İstanbul Üniversitesi’nin yeni rektörünün unutulan raporu

İstanbul Üniversitesi’nin yeni rektörünün unutulan raporu
Gazeteci Fatih Altaylı, İstanbul Üniversitesi'ne rektör olarak atanan Prof. Dr. Osman Bülent Zülfikar hakkında geçmişte açılan soruşturmayı hatırlattı. Altaylı, soruşturma için "Siyaset devreye girdi ve Zülfikar ceza almadan...

Gazeteci Fatih Altaylı, İstanbul Üniversitesi'ne rektör olarak atanan Prof. Dr. Osman Bülent Zülfikar hakkında geçmişte açılan soruşturmayı hatırlattı. Altaylı, soruşturma için "Siyaset devreye girdi ve Zülfikar ceza almadan kurtuldu" yorumunu yaptı.

 Fatih Altaylı, İstanbul Üniversitesi'ne rektör olarak atanan Prof. Dr. Osman Bülent Zülfikar hakkında geçmişte açılan soruşturmanın ve yazılan raporu anımsattı.

Zülfikar hakkında geçmişte soruşturma açıldığını belirten Altaylı, hazırlanan raporda, "Kan hastalıklarının tedavisi için gereksiz yere yüksek bedelli kan ilaçları yazdığı, eczane ve ilaç şirketleri ile işbirliği yaparak kamuyu zarara uğrattığı, parasal konularda zaafiyeti olduğu" ifadelerine yer verildiğini aktardı.

"Sonrasında siyaset devreye girdi ve Zülfikar ceza almadan kurtuldu" diyen Altaylı, Zülfikar'ın rektör atanmasını "Beyefendi durdu durdu, rektör oldu. Ne diyelim Allah Sağlık Bakanlığını korusun" ifadeleriyle eleştirdi.

Fatih Altaylı'nın bugünkü yazısının "İÜ’nün yeni rektörünün unutulan raporu" başlıklı bölümü şöyle:

"Prof.
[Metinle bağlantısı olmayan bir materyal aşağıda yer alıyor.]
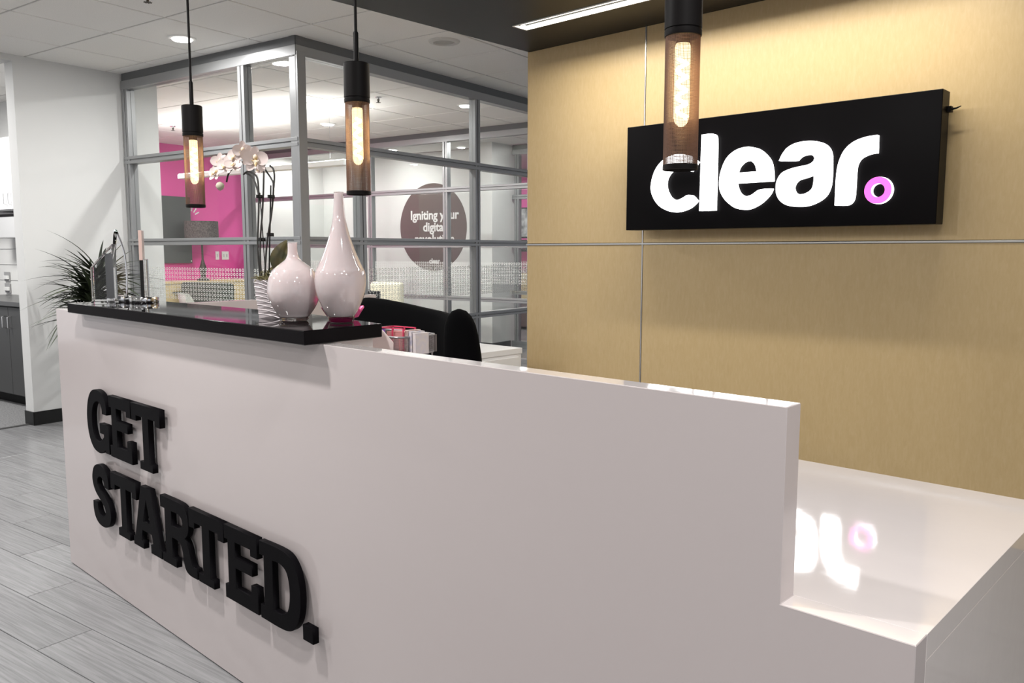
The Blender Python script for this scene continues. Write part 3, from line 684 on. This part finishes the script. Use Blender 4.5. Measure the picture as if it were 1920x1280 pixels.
b = MB().lathe([(.001, -.010), (.008, -.006), (.011, 0), (.008, .007), (.002, .010)], 12); b.obj('bud', PET, ot, smooth=60, loc=Vector((-2.385, 1.262, 1.582)) - ob)

# ---- crystal awards
CRY = mat('crystal', (.93, .94, .96), .0, trans=1, ior=1.5)
CRYD = mat('crystal_dark_back', (.02, .02, .025), .15)
t = thing('crystal_award', 'thick crystal award block with slanted top at the ledge end', 'award', (-3.195, 1.195, ZL), math.radians(52))
vs = [(-.040, -.022, .012), (.040, -.022, .012), (.040, .022, .012), (-.040, .022, .012), (-.040, -.022, .135), (.040, -.022, .222), (.040, .022, .222), (-.040, .022, .135)]
MB().add(vs, [(3, 2, 1, 0), (4, 5, 6, 7), (0, 1, 5, 4), (1, 2, 6, 5), (2, 3, 7, 6), (3, 0, 4, 7)]).obj('block', CRY, t, bevel=.003)
MB().box(-.042, .042, -.024, .024, 0, .012).obj('foot', CRY, t, bevel=.002)
MB().box(.004, .036, .0225, .0235, .020, .185).obj('etched_plate', mat('etched_grey', (.16, .16, .17), .35), t)
t = thing('crystal_award', 'pointed blade shaped crystal award on a round chrome foot, behind the slanted block', 'award', (-3.275, 1.285, ZL), math.radians(118))
MB().lathe([(.045, 0), (.046, .003), (.046, .020), (.045, .022)], 40).obj('base', CHROME, t, smooth=True)
pr = smooth_poly([(-.030, .022), (.030, .022), (.034, .12), (.024, .20), (-.012, .275), (-.020, .25), (-.030, .15)], 4, 60)
link('blade', curve_mesh('blade', [pr], .016, .003, CRY), t, (0, .008, 0))
t = thing('crystal_award', 'slim upright award, rose upper half over black, on a round chrome base', 'award', (-3.172, 1.328, ZL), math.radians(150))
MB().lathe([(.052, 0), (.0535, .003), (.0535, .020), (.052, .022)], 44).obj('base', CHROME, t, smooth=True)
MB().box(-.030, .030, -.006, .006, .0222, .160).obj('lower_slab', mat('award_black', g3(.006), .1, coat=.5), t, bevel=.001, seg=1)
MB().box(-.030, .030, -.018, -.007, .0222, .165).obj('clear_slab', CRY, t, bevel=.002)
MB().box(-.030, .030, -.006, .006, .160, .272).obj('upper_slab', mat('award_rose', (.70, .50, .45), .2, coat=.5), t, bevel=.001, seg=1)

# ================================================================== BEHIND THE DESK
# organizer (two tier mesh tray)
og = thing('mesh_organizer', 'silver wire mesh two tier desk organizer behind the desk front', 'organizer', (-2.150, 1.715, .760))
MESHM = mat('mesh_silver', (.30, .29, .30), .45, metal=.6)
def tray(z, nm):
    m = MB(); hx, hy, hh, r = .128, .080, .056, .03
    def loop(z_, e): 
        pts = []
        for (cx_, cy_, a0) in [(hx-r, hy-r, 0), (-hx+r, hy-r, 90), (-hx+r, -hy+r, 180), (hx-r, -hy+r, 270)]:
            for q in range(6):
                a = math.radians(a0 + q*18); pts.append((cx_ + (r+e)*math.cos(a), cy_ + (r+e)*math.sin(a), z_))
        return pts
    m.tube(loop(z + hh, .002), .0035, 6, closed=True); m.tube(loop(z, 0), .0025, 6, closed=True)
    for k in range(13): m.tube(loop(z + hh*(k+1)/14, 0), .0006, 3, closed=True)
    for k in range(88):
        x = -hx + .004 + k*(2*hx-.008)/87
        for sy in (-1, 1): m.tube([(x, sy*hy, z), (x, sy*hy, z+hh)], .0006, 3)
    for k in range(44):
        y_ = -hy + .004 + k*(2*hy-.008)/43
        for sx in (-1, 1): m.tube([(sx*hx, y_, z), (sx*hx, y_, z+hh)], .0006, 3)
    o = m.obj(nm, MESHM, og); MB().box(-hx+.003, hx-.003, -hy+.003, hy-.003, z, z+.002).obj('tray_floor', mat('mesh_floor', (.12, .12, .12), .6, metal=.5), o); return o
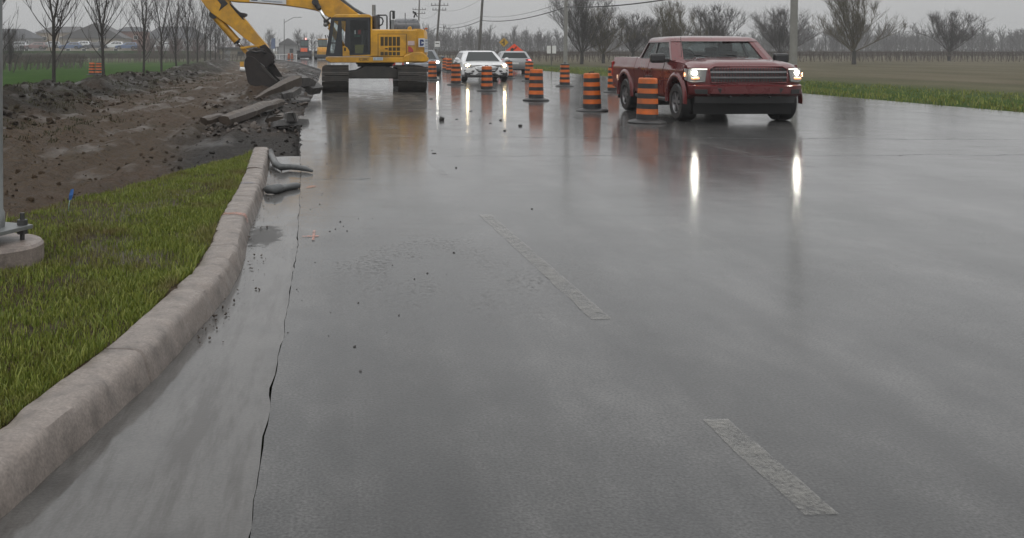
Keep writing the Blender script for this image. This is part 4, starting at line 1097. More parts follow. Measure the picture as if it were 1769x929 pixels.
sw = MB(); sw.tube([(.62 + .25*math.cos(i*PI/10), .55 + .07*math.sin(i*PI/10), 1.46 + .18*math.sin(i*PI/10)) for i in range(21)], .02, 6); sw.build('steering_wheel', M['interior'], pk, smooth=True)
for sd in (-1, 1):
    mr = MB().box((sd*1.50, 1.12, 1.44), (.36, .17, .23)).build('wing_mirror', M['black_trim'], pk, bev=.055)
    MB().box((sd*1.30, 1.12, 1.38), (.3, .08, .07)).build('mirror_arm', M['black_trim'], mr)
for sx in (-.60, .20): MB().tube([(sx, 1.42, 1.425), (sx+.30, 1.25, 1.515), (sx+.66, 1.20, 1.53)], .012, 6).build('wiper', M['black_trim'], pk)
MB().tube([(W*.74, 1.30, 1.42), (W*.74, 1.24, 1.95)], .006, 5).build('antenna', M['black_trim'], pk)
# front: grille, lamps, bumper
def np_(s, z, e=0.0):
    yy = interp(z, [.56, .66, .90, 1.10, 1.24, 1.30], [2.62, 2.72, 2.745, 2.74, 2.71, 2.62]); q = Vector(dpk(s, s*(W-.03), yy, z)); q.y += e; return q
M['grille_black'] = simple('black_grille', (.012, .012, .013), .35, coat=.5)
gr = MB().panel([np_(-.69, 1.20), np_(-.60, 1.255), np_(.60, 1.255), np_(.69, 1.20), np_(.66, .90), np_(-.66, .90)], 0, -.01, .03, (0, 1, 0)).build('grille', M['grille_black'], pk)
rim_pts = [np_(-.69, 1.20, .03), np_(-.60, 1.255, .03), np_(.60, 1.255, .03), np_(.69, 1.20, .03), np_(.66, .90, .03), np_(-.66, .90, .03), np_(-.69, 1.20, .03)]
MB().tube(rim_pts, .024, 8).build('grille_surround', M['red_car'], gr, smooth='auto')
for z in (1.02, 1.14): 
    m = MB(); rings = [[np_(s_, z+.022, .012), np_(s_, z+.016, .045), np_(s_, z-.016, .045), np_(s_, z-.022, .012)] for s_ in [lerp(-.67, .67, i/12) for i in range(13)]]
    m.loft(rings).build('grille_bar', M['rim_dark'], gr, smooth='auto')
m = MB()
for i in range(27):
    s_ = lerp(-.64, .64, i/26)
    m.loft([[np_(s_-.006, z, .022), np_(s_+.006, z, .022), np_(s_+.006, z, .032), np_(s_-.006, z, .032)] for z in (.92, 1.235)])
for z in (.95, .985, 1.06, 1.10, 1.18, 1.215):
    m.loft([[np_(s_, z-.005, .02), np_(s_, z+.005, .02), np_(s_, z+.005, .03), np_(s_, z-.005, .03)] for s_ in [lerp(-.65, .65, i/10) for i in range(11)]])
m.build('grille_mesh', M['black_trim'], gr)
for sd in (-1, 1):
    e = [np_(sd*.71, 1.22), np_(sd*.90, 1.235), np_(sd*.985, 1.20), np_(sd*.995, .93), np_(sd*.92, .90), np_(sd*.74, .92)]
    side = Vector((sd*(side_x(1.1)+.004), 2.36, 1.22)); side2 = Vector((sd*(side_x(1.0)+.004), 2.40, .97))
    hb = MB().panel(e, 0, .004, .03, (sd*.3, 1, 0)).panel([e[2], side, side2, e[3]], 0, .006, .02, (sd, .4, 0)).build('headlight', M['lens'], pk, bev=.006)
    o = MB().sphere((0, 0, 0), .055, 2, 0, 0, (1.2, .6, .9)).build('lamp', M['white_lamp'], hb, smooth=True); o.location = np_(sd*.90, 1.12, .02)
    o = MB().box((0, 0, 0), (.22, .05, .045)).build('turn_lamp', M['amber'], hb, bev=.015); o.location = np_(sd*.88, 1.00, .03)
    MB().loft([[np_(s_, 1.215, .034), np_(s_, 1.195, .045), np_(s_, 1.195, .03)] for s_ in [sd*lerp(.72, .95, i/6) for i in range(7)]]).build('daytime_strip', M['soft_lamp'], hb)
    o = MB().box((0, 0, 0), (.015, .05, .09)).build('marker_lamp', M['amber'], hb); o.location = (sd*(side_x(1.05)+.028), 2.44, 1.08)
    o = MB().box((sd*(side_x(1.1)+.002), -2.96, 1.12), (.05, .12, .40)).build('tail_light', M['red_lens'], pk, bev=.015)
    MB().box((sd*(side_x(.9)+.03), -2.43, .90), (.02, .05, .10)).build('side_marker', lamp_mat_c('rear_marker', (1, .45, .15), .5), pk)
    MB().panel([np_(sd*.70, .76), np_(sd*.90, .76), np_(sd*.88, .66), np_(sd*.70, .66)], 0, .10, .012, (0, 1, 0)).build('fog_lamp', M['black_trim'], pk, bev=.01)
rings = []
for s_ in [x*.0833 for x in range(-12, 13)]:
    s_ = max(-1, min(1, s_)); rings.append([np_(s_, .86, .0), np_(s_, .855, .06), np_(s_, .83, .10), np_(s_, .66, .11), np_(s_, .60, .08), np_(s_, .58, .0), np_(s_, .58, -.18), np_(s_, .86, -.18)])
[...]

Osman Bülent Zülfikar’ın İstanbul Üniversitesi rektörlüğüne atanması beni hem şaşırttı, hem şaşırtmadı.

Zülfikar, 1994-1997 yılları arasında İstanbul Büyükşehir Belediyesi Sağlık Hizmetleri Daire Başkanlığı yapmıştı. 2000 yılında da profesörlüğe yükseltilmişti.

Bu açıdan bakınca atanması hiç şaşırtıcı değildi. Çünkü o dönem belediyede olan herkes AK Parti iktidarında önemli görevlere geldi hatta Başbakan bile oldu!

Zülfikar ise 2004-2008 yılları arasında Bakanlar Kurulu kararıyla YÖK üyeliği yapmıştı.

Sonrasında ise sesi soluğu kesilmiş, sadece Bezmialem Vakfı mütevelli heyet üyeliği ile yetinmişti. Kendisi de kendinden umudu kesmiş olmalı ki, 10-15 senedir sesi soluğu pek çıkmıyordu.

Ben de bu durumu, kendisi hakkında geçmiş yıllarda yapılmış bir soruşturmaya bağlıyordum.

Çünkü soruşturmada İstanbul Üniversitesi’nin yeni rektörü ile ilgili hazırlanan rapor iyi bir içeriğe sahip değildi.

“Kan hastalıklarının tedavisi için gereksiz yere yüksek bedelli kan ilaçları yazdığı, eczane ve ilaç şirketleri ile işbirliği yaparak kamuyu zarara uğrattığı, parasal konularda zaafiyeti olduğu” yazılıydı ve pek çok şikayetçi ile görüşülmüştü. Soruşturma raporunda Osman Bülent Zülfikar’ın “ceza alması gerektiği” açıkça istenmişti.

Sonrasında siyaset devreye girdi ve Zülfikar ceza almadan kurtuldu.

Açıkçası ben Zülfikar’ın bugüne kadar önemli bir göreve atanmamış olmasını, bu rapora bağlıyordum. Çünkü ceza almamış bile olsa, raporu yazanlar arasında muhafazakar kesimin saygı duyduğu hukukçular da vardı.

Beyefendi durdu durdu, rektör oldu.

Ne diyelim Allah Sağlık Bakanlığını korusun."